健康寿命とは
安達太良山の、爽快感が忘れられず登山を始める。
その後、三月に結婚して五月に北穂高岳に登り更に好きになったが、頻繁に発生する雪崩をみて単独行動では長生きできないことを悟る。帰宅したら、周りの空気が春山のように冷たく感じた。
安全登山の基礎を学ぶため山岳部の門を叩く。日立市入四間町に本部を持つ常北山水会山岳部だ。リーダーは、新田次郎の小説で有名な「ある町の高い煙突」の主人公、関 右馬允氏(故人)の長男で関 勝馬氏(故人)。
茨城県で、一番の歴史があり厳しい山岳会と入部してから知り後悔したが手遅れになる。予想したとおり、厳しく個性的な人ばかりがいた。
「蓼(たで)食う虫も好き好き」と言うが、山菜のように適度に灰汁(アク)があり味わい深い人が多かったが、メンバーの中には熊も食べない栃の実のような人もいた。

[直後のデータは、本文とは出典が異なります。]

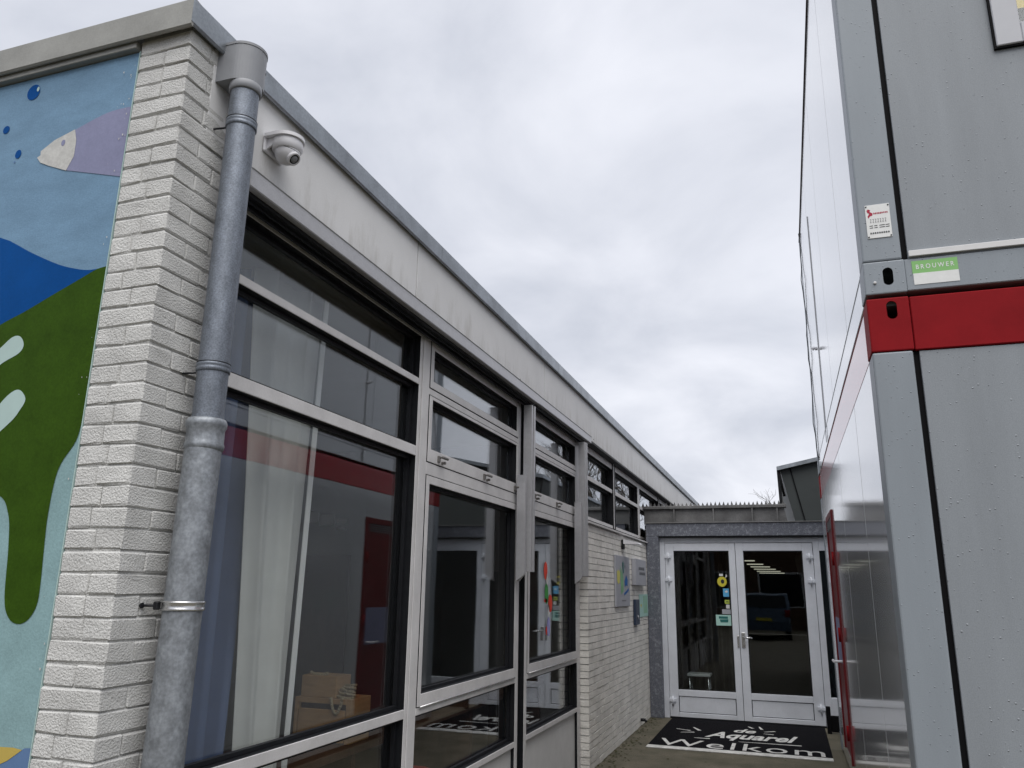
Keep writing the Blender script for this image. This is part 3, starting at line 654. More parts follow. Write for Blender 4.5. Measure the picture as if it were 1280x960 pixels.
stroke(P1, 'teal_stroke', [(9.14, 1.90), (9.20, 1.93), (9.23, 1.80), (9.17, 1.77)], 'ink_teal', 2)
stroke(P1, 'blue_stroke', [(9.26, 1.70), (9.36, 1.77), (9.45, 1.72), (9.44, 1.64), (9.35, 1.66), (9.28, 1.63)], 'p_blue', 2)
stroke(P1, 'blue_wave', [(9.22, 1.565), (9.35, 1.59), (9.50, 1.625), (9.51, 1.595), (9.35, 1.56), (9.24, 1.54)], 'p_blue', 2)
for i in range(3): stroke(P1, 'small_drop', [(9.18+.05*i, 1.87+.03*(i % 2)), (9.21+.05*i, 1.88+.03*(i % 2)), (9.20+.05*i, 1.83+.03*(i % 2))], 'ink_teal', 3)
for i in range(5): stroke(P1, 'letter_mark', [(9.10+.05*i, 1.49), (9.14+.05*i, 1.49), (9.14+.05*i, 1.478), (9.10+.05*i, 1.478)], 'ink_grey', 1)
P2 = plate('notice_box', 9.86, 10.62, 1.66, 1.98, .05, 'lilac_grey', 'small pale grey box sign with two lines of dark letters', 'sign')
fx = -1.7968+.05+.0008
rr = random.Random(9)
for row, z in ((0, 1.845), (1, 1.785)):
    for i in range(5):
        y = 10.06+.085*i+row*.05
        stroke(P2, 'letter_mark', [(y, z), (y+.055, z+.005), (y+.06, z+.035), (y+.03, z+.042), (y+.01, z+.03)], 'ink_dark')
WL = empty('wall_lamp', (0, 0, 0), 'small white wall lamp angled over the school sign', 'lamp')
b = bmesh.new(); bx(b, -1.7975, -1.77, 9.22, 9.30, 2.06, 2.17, bev=.006); obj('base', b, 'rubber', WL)
b = bmesh.new(); prism(b, [Vector((-1.77, 9.20, 2.17)), Vector((-1.60, 9.20, 2.135)), Vector((-1.585, 9.20, 2.115)), Vector((-1.77, 9.20, 2.12))], (0, .20, 0)); obj('shade', b, 'plastic_white', WL)
IC = empty('intercom', (0, 0, 0), 'dark blue-grey narrow intercom panel on the brick wall', 'intercom')
mat('intercom', (0.035, 0.05, 0.085), .4)
obj('housing', B(-1.7975, -1.765, 9.90, 10.17, 1.19, 1.49, bev=.004), 'intercom', IC)
b = bmesh.new(); lathe(b, [(.02, 0), (.02, .006), (.012, .008)], (-1.765, 10.03, 1.28), (1, 0, 0), n=14); obj('button', b, 'steel', IC)
PO = empty('wall_poster', (0, 0, 0), 'mint green poster low beside the galvanised post', 'poster')
obj('sheet', B(-1.7975, -1.7935, 10.32, 10.98, 1.27, 1.55), 'sticker_mint', PO); fx = -1.7930
for i in range(3): stroke(PO, 'green_stroke', [(10.62+.1*i, 1.53), (10.66+.1*i, 1.53), (10.70+.1*i, 1.31), (10.64+.1*i, 1.31)], 'p_green')
stroke(PO, 'yellow_stroke', [(10.36, 1.42), (10.50, 1.43), (10.48, 1.38)], 'p_yellow')
b = bmesh.new(); cyl(b, (-1.80, 10.24, .075), (-1.74, 10.24, .075), .018, n=12); cyl(b, (-1.74, 10.24, .075), (-1.73, 10.24, .05), .015, n=12)
tag(obj('wall_tap', b, 'rubber'), 'small dark tap low on the brick wall near the ground', 'tap')

# ------------------------------------------------------------------ entrance porch
EN = empty('entrance_porch', (0, 0, 0), 'entrance porch with galvanised steel surround and grey double doors', 'entrance')
YD = 11.08
b = bmesh.new(); bx(b, -1.797, -1.628, 10.985, 11.25, 0, 2.319, bev=.004); obj('post', b, 'galv_lintel', EN)
b = bmesh.new(); bx(b, -1.797, 1.6, 10.985, 11.25, 2.321, 2.492, bev=.004); obj('lintel', b, 'galv_lintel', EN)
obj('lintel_lip', B(-1.80, 1.6, 10.97, 11.26, 2.4925, 2.505, bev=.002), 'zinc_dark', EN)
obj('lintel_shadow_gap', B(-1.627, 1.6, 11.0, 11.06, 2.300, 2.3205), 'rubber', EN)
# zinc upstand in sheets, cap and bird spikes
xs_ = [-1.87, -1.44, -.90, -.385, -.06]
for i in range(4): obj('zinc_sheet', B(xs_[i]+.003, xs_[i+1]-.003, 11.30, 11.34, 2.506, 2.715, bev=.002), 'zinc_dark', EN)
b = bmesh.new(); prism(b, [Vector((-.057, 11.302, 2.506)), Vector((.07, 11.302, 2.506)), Vector((.03, 11.302, 2.715)), Vector((-.057, 11.302, 2.715))], (0, .04, 0)); obj('zinc_sheet', b, 'zinc_dark', EN)
for x in xs_[1:]:
    obj('sheet_seam', B(x-.010, x+.010, 11.265, 11.31, 2.506, 2.714), 'zinc_dark', EN)
obj('upstand_cap', B(-1.90, .06, 11.26, 11.42, 2.7155, 2.758, bev=.004), 'zinc_dark', EN)
b = bmesh.new(); rr = random.Random(2); x = -1.88
while x < .05:
    h = .045 + rr.uniform(-.008, .014); prism(b, [Vector((x-.018, 11.30, 2.759)), Vector((x+.018, 11.30, 2.759)), Vector((x+rr.uniform(-.006, .006), 11.30, 2.759+h))], (0, .006, 0)); x += .056
tag(obj('spike', b, 'zinc_dark', EN), kind='stuff')
obj('porch_roof', B(-1.87, 3.0, 11.345, 34, 2.45, 2.50), 'roof_felt', EN)
# frame round the doors
b = bmesh.new(); bx(b, -1.627, -1.556, 11.06, 11.14, 0, 2.30, bev=.003); bx(b, -1.5555, .345, 11.06, 11.14, 2.235, 2.299, bev=.003); bx(b, .3455, .42, 11.06, 11.14, 0, 2.30, bev=.003); bx(b, 1.27, 1.6, 11.06, 11.14, 0, 2.30); bx(b, .4205, 1.2695, 11.06, 11.14, 2.13, 2.299, bev=.003); bx(b, .4205, 1.2695, 11.06, 11.14, 0, .35, bev=.003)
obj('door_frame', b, 'door_grey', EN)
obj('side_light_pane', B(.4205, 1.2695, 11.095, 11.103, .351, 2.129), 'glass_door', EN)
obj('threshold', B(-1.555, .345, 11.05, 11.14, 0, .014), 'rubber', EN)
def leaf(x0, x1, gx0, gx1, hx, side, label):
    b = bmesh.new(); y0, y1 = YD-.025, YD+.03; z0, z1 = .02, 2.228; ga, gb_ = .355, 2.128
    bx(b, x0, gx0, y0, y1, z0, z1, bev=.003); bx(b, gx1, x1, y0, y1, z0, z1, bev=.003)
    bx(b, gx0+.0005, gx1-.0005, y0, y1, gb_, z1, bev=.003); bx(b, gx0+.0005, gx1-.0005, y0, y1, z0, .075, bev=.003); bx(b, gx0+.0005, gx1-.0005, y0, y1, .275, ga, bev=.003)
    d = tag(obj('door_leaf', b, 'door_grey', EN), label)
    obj('kick_gap', B(gx0+.001, gx1-.001, YD-.004, YD+.01, .0755, .2745), 'rubber', d)
    obj('kick_panel', B(gx0+.009, gx1-.009, YD-.016, YD-.005, .083, .267, bev=.003), 'door_grey', d)
    obj('pane', B(gx0, gx1, YD-.004, YD+.004, ga, gb_), 'glass_door', d)
    q = bmesh.new(); t = .012
    bx(q, gx0, gx0+t, YD-.02, YD-.005, ga, gb_); bx(q, gx1-t, gx1, YD-.02, YD-.005, ga, gb_); bx(q, gx0+t, gx1-t, YD-.02, YD-.005, ga, ga+t); bx(q, gx0+t, gx1-t, YD-.02, YD-.005, gb_-t, gb_)
    obj('glazing_bead', q, 'rubber', d)
    for z in (2.05, 1.745, .22):
        q = bmesh.new(); bx(q, hx-.045, hx+.045, y0-.014, y0-.001, z-.022, z+.022, bev=.003); cyl(q, (hx+.005*side, y0-.02, z-.06), (hx+.005*side, y0-.02, z+.05), .012, n=10); obj('hinge', q, 'door_grey', d)
    return d
d1 = leaf(-1.552, -.630, -1.438, -.712, -1.515, 1, 'left entrance door leaf with stickers on the glass')
d2 = leaf(-.624, .340, -.526, .213, .30, -1, 'right entrance door leaf with the handle')
q = bmesh.new(); bx(q, -.605, -.560, YD-.036, YD-.026, .90, 1.09, bev=.004); cyl(q, (-.582, YD-.036, 1.03), (-.582, YD-.085, 1.03), .011, n=10); cyl(q, (-.582, YD-.08, 1.03), (-.47, YD-.08, 1.025), .011, n=10); cyl(q, (-.582, YD-.036, .945), (-.582, YD-.048, .945), .016, n=12); obj('handle', q, 'steel', d2)
q = bmesh.new(); bx(q, -.66, -.635, YD-.036, YD-.026, .90, 1.05, bev=.004); obj('lock_plate', q, 'steel', d1)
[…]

そのような癖のある先輩諸兄に、岩登り、雪山、山スキー、沢登りを叩きこまれたころ、笠松運動場にクライミングボードが設営された。
スポーツクライミングという分野のため、ロッククライミングをしているものからは軽視されたが、安易に挑戦したところ全く歯が立たない。壁全体がオーバーハング状態でムーブ(体のバランス体勢)ができなければ5メーターも登れない。高さは17メートルある。余りの悔しさから、笠松詣でが始まり間もなく13年目を迎えるが、年齢に関係なく今の方が数倍強くなっている。
「年を取ると失う物ばかり」と言われるが、筋肉は鍛えれば鍛えるほど答えてくれるから有難い。また、最近の私の趣味は健康寿命を伸ばすための貯筋(チョキン)にすることにした。
私より年上でクライミングを楽しんでいるのは、勝田あゆみ山好会のKさん76歳、水戸葵山岳会のKさん73歳、Mさん68歳のスーパー爺がいる。
私の筋力では三人の足元にも及ばない。
三人の健康寿命は、一体何歳まで伸びるのだろうか? 三人とも、80歳までは登りたいと言っているが80歳は日本人男性の平均寿命だ。クライミングでの80歳は神の領域に近いと思うが、80歳でヒマラヤに登頂している三浦雄一郎がいるから可能かもしれない。
私も、眩しく輝く三人のスーパー爺を目標に人生の壁を登り続けたいと思う。